A new day at WCI


A new day at WCI

In the immediate wake of Black Monday, the September day in 1977 when Youngstown Sheet Tube Co. announced that it was closing the Campbell Works, a rumor spread that Japanese interests might buy the plant and keep it operating.

It was only a rumor, but it was also an indication that the Mahoning Valley had been shaken to its very foundation by the Sheet Tube re-entrenchment and other shutdowns that everyone knew were in the future. We had become a community willing to reach out for any helping hand it could find. And there were no hands out there.

Recently one of the few remaining remnants of an industry that once crowded the Mahoning River from Warren to the state line was bought by a Russian company, and the sale was hailed by company and union alike.

Colorful history

WCI Steel traces its roots back 95 years to the Trumbull Steel Co. and the Warren plant was operated by Republic Steel Corp. for nearly 50 years. It was the scene of a famous standoff during the Little Steel Strike of 1937. It had ownership changes and ups and downs in recent years, essentially reinventing itself as an integrated producer of custom steel products for niche markets. It employs about 1,300 people.

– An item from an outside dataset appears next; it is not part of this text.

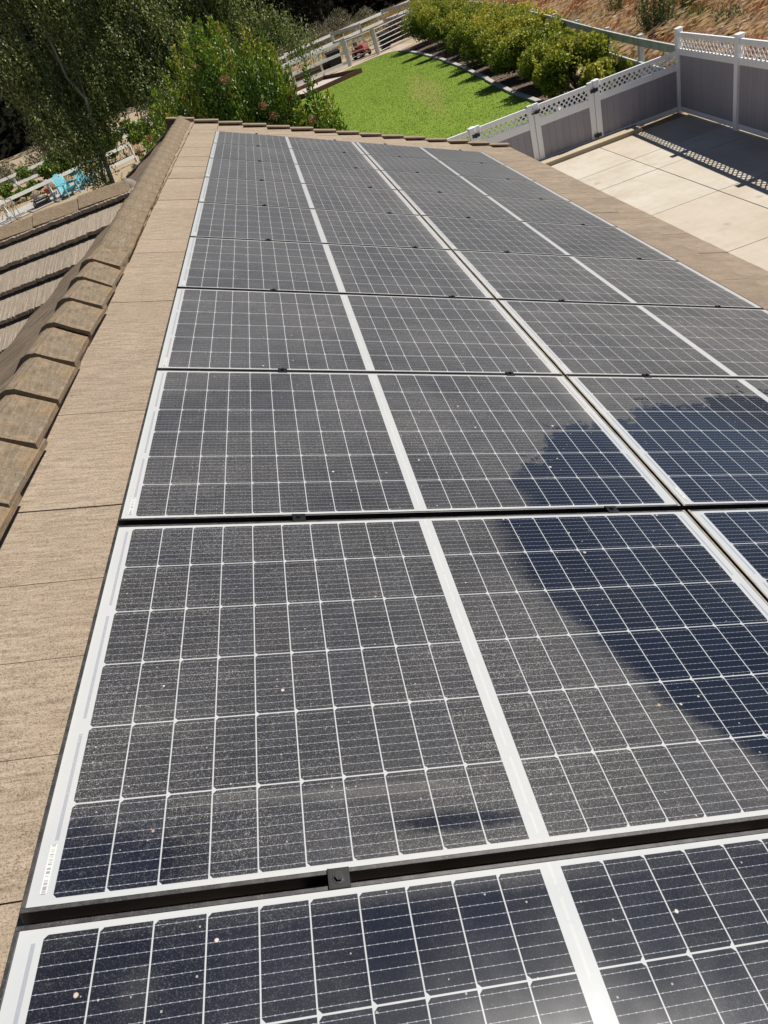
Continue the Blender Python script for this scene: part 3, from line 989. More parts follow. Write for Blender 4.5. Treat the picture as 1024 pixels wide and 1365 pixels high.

Its sale for $140 million will make it a part of OAO Severstal, an international metals and mining company with a listing on the Russian Trading System and the London Stock Exchange that was incorporated only 15 years ago. It is, however, Russia’s largest steelmaker and it has developed a reputation for acquiring and integrating high-quality assets in North America and Europe. Its annual revenue exceeds $15 billion.

The sale was announced with predictions that Severstal is prepared to invest millions of dollars at WCI’s Warren sites, including the 2011 relining of the Valley’s only remaining blast furnace.

WCI’s managers and workers can be proud of the fact that they saw the company through tough times, maintained its production, modernized its facilities. They carved out a market that made the company attractive to an international company with a track record for making steel and making money.